Writing in the New York Times, Dan Savage
makes an excellent point: since many of our current culture-war battles center on whether or not judges and SCOTUS nominees agree that the Constitution implies a right to privacy, why aren't we seizing the initiative here? Why aren't Democrats proposing and pushing a Constitutional Amendment guaranteeing an explicit (no pun intended) right to privacy? Shouldn't this be a screamingly obvious move?
Savage says:
Problematically, however, a right to privacy is not explicitly mentioned in the Constitution. The majority in Griswold held that it was among the unenumerated rights implied by the Constitution's "penumbras" (which sound like something a sodomy law might keep you away from). The Griswold case didn't settle the matter, and the right to privacy quickly became the Tinkerbell of constitutional rights: clap your hands if you believe.
Liberals clap. We love the right to privacy because we believe adults should have access to birth control, abortion services and pornography as well as the right to engage in gay sex. Social conservatives hate the right to privacy for the very same reason, as they seek to regulate private behaviors from access to birth control to masturbation. (Think I'm kidding about masturbation? In Justice Antonin Scalia's dissent in Lawrence v. Texas, he wrote that the majority's decision called into question the legality of state laws against "masturbation, adultery, fornication.")
And now our SCOTUS nomination fights involve a frustrating game of trying to flush out where nominees stand on the issue - a question they're unlikely to answer directly.
The fact is that this is an enormous potential wedge issue. For the right, it is a litmus test: the only acceptable judicial nominees are those who deny the right to privacy, because much of the social right's agenda depends on there being no such guarantee. Yet, for ordinary Americans, the issue is a no-brainer. Of course we should have a right to privacy! Most Americans probably already believe that the Constitution already does make a specific guarantee to such a right. As Savage says:
Well, if the right to privacy is so difficult for some people to locate in the Constitution, why don't we just stick it in there? Wouldn't that make it easier to find?

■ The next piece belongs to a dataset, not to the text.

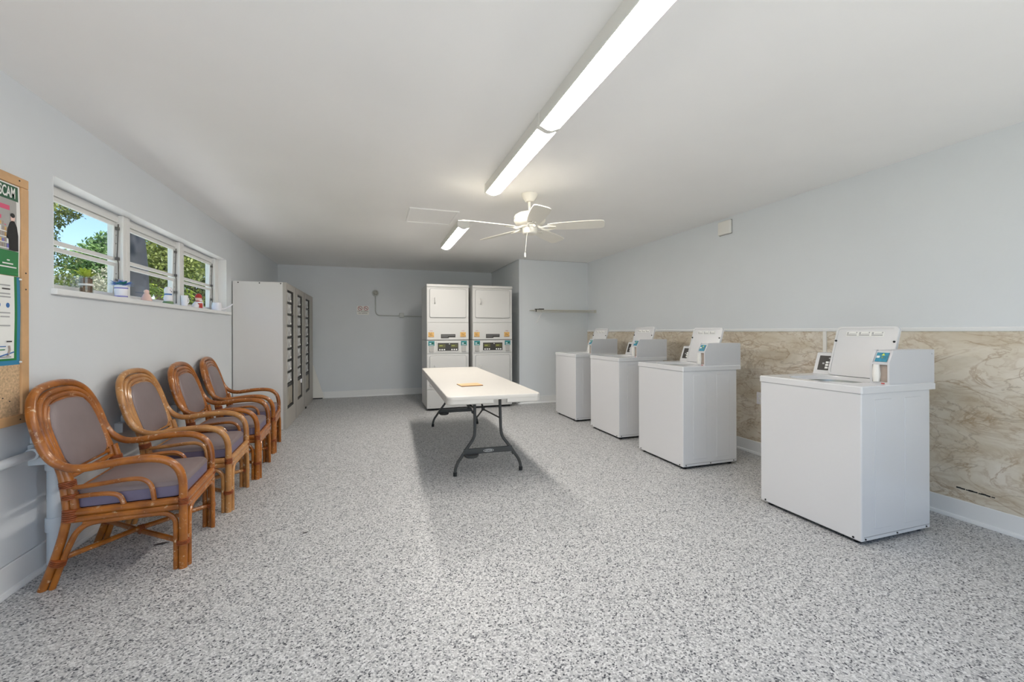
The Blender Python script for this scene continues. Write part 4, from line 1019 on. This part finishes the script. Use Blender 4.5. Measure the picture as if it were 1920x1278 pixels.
# yellow-green palm behind the second window
p = Vector((-4.37, 11.0, 1.94)); base = Vector((p.x, p.y, G)); top = at(base, Vector((-4.37, 11.0, 2.11)))[2]
t = thing('palm_shrub', 'bright yellow-green palm outside, low in the middle window', 'palm', base, 0, 'trees and shrubs outside the window')
b = B(); tube(b, [(0, 0, 0), (.02, 0, top*.6), (0, 0, top)], [.10, .08, .06], 10, sub=3); obj('stem', b, 'bark2', t)
b = B(); rr = random.Random(9)
for k in range(26):
    a = rr.uniform(0, 2*PI); el = rr.uniform(.2, 1.5); d_ = Vector((math.cos(a), math.sin(a), el)).normalized(); L_ = rr.uniform(.55, .85); o0 = Vector((0, 0, top-.05))
    spine = [o0+d_*(L_*q/6)-Vector((0, 0, .55*L_*(q/6)**2)) for q in range(7)]
    tube(b, spine, [.012, .011, .010, .008, .007, .005, .003], 5)
    for q in range(1, 7):
        tdir = (spine[q]-spine[q-1]).normalized(); sd = tdir.cross(Vector((0, 0, 1))).normalized()
        for s in (-1, 1):
            leaf(b, spine[q], tdir*.7+sd*s, .26*(1-.08*q), .05, droop=.4)
obj('fronds', b, 'leaf_palm', t)
# dark trees behind the third window
p = Vector((-6.67, 20.0, 2.54)); base = Vector((p.x, p.y, G)); bl = []
for (gx, gy, gz, r) in ((-6.97, 20.0, 4.01, 1.2), (-6.69, 20.5, 3.89, 1.2), (-6.79, 20.0, 3.17, 1.2), (-6.41, 20.5, 3.46, 1.3), (-7.06, 20.0, 2.85, 1.1), (-6.16, 20.0, 2.55, 1.2), (-6.67, 20.0, 2.43, 1.1), (-6.66, 21.0, 4.41, 1.0), (-7.33, 20.5, 4.51, 0.9)):
    q = at(base, Vector((gx, gy, gz))); bl.append((q[0], q[1], q[2], r, r, r*.8))
tree('dense_tree', 'dense dark green tree outside, filling the last window', 'tree', base, ([(0, 0, 0), (0, .05, .9), (.05, 0, 1.8)], [.22, .19, .14], 10), bl, 9000, .075, 'leaf_dark', 'bark2', 41)

# ------------------------------------------------------------------ world, sun, daylight, camera
W = bpy.data.worlds.new('sky_world'); S.world = W; W.use_nodes = True
nt = W.node_tree; bg = nt.nodes['Background']
sky = nt.nodes.new('ShaderNodeTexSky'); sky.sky_type = 'NISHITA'; sky.sun_disc = False
sky.sun_elevation = math.radians(62); sky.sun_rotation = math.radians(150); sky.air_density = 1.0; sky.dust_density = 0.6; sky.ozone_density = 3.5
nt.links.new(sky.outputs[0], bg.inputs['Color']); bg.inputs['Strength'].default_value = 0.068
su = bpy.data.lights.new('sun', 'SUN'); su.energy = 2.5; su.angle = math.radians(1.0); su.color = (1, .96, .88)
so = bpy.data.objects.new('sun', su); COL.objects.link(so)
so.rotation_euler = Vector((-.20, .33, -.92)).to_track_quat('-Z', 'Y').to_euler()
f, yaw, roll, cyp, H = 797.84, .3133, -.0029, 621.3, 1.235
c, s, cr, sr = math.cos(yaw), math.sin(yaw), math.cos(roll), math.sin(roll)
Rv = Vector((c, -s, 0)); Fv = Vector((s, c, 0)); Zv = Vector((0, 0, 1))
rx = Rv*cr+Zv*sr; uy = Zv*cr-Rv*sr
cam = bpy.data.cameras.new('camera'); co = bpy.data.objects.new('camera', cam); COL.objects.link(co)
m = Matrix((rx, uy, -Fv)).transposed().to_4x4(); m.translation = (0, 0, H); co.matrix_world = m
cam.sensor_width = 36; cam.sensor_fit = 'HORIZONTAL'; cam.lens = f/1920*36
cam.shift_y = -(639-cyp)/1920; cam.clip_start = .05; cam.clip_end = 300
S.camera = co
S.view_settings.view_transform = 'Standard'; S.view_settings.look = 'None'; S.view_settings.exposure = 1.98; S.view_settings.gamma = 1.0; S.view_settings.use_curve_mapping = False
S.cycles.max_bounces = 10; S.cycles.diffuse_bounces = 7; S.cycles.glossy_bounces = 4; S.cycles.transparent_max_bounces = 12
S.cycles.use_denoising = True
S.cycles.sample_clamp_indirect = 8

If the Republicans can propose a constitutional amendment banning gay marriage, why can't the Democrats propose a right to privacy amendment? Making this implicit right explicit would forever end the debate about whether there is a right to privacy. And the debate over the bill would force Republicans who opposed it to explain why they don't think Americans deserve a right to privacy - which would alienate not only moderates, but also those libertarian, small-government conservatives who survive only in isolated pockets on the Eastern Seaboard and the American West.
Can you imagine the chaos among Republicans if we force them to react to a Right to Privacy Amendment? It would be a disaster for the GOP: Republican politicans would be forced to walk the line between offending their base and alienating the vast majority of the American public. And on this issue, there is no such line to walk.
Even more than stem-cell research, a Right to Privacy Amendment would seem to have the potential to act as a devastating wedge against the right - not to mention the fact that it would make Americans more secure, and, as we are supposed to be, free from undue government intervention in our private lives.
My only question is, what would such an Amendment look like? How would it be worded? What do our DKos legal minds say?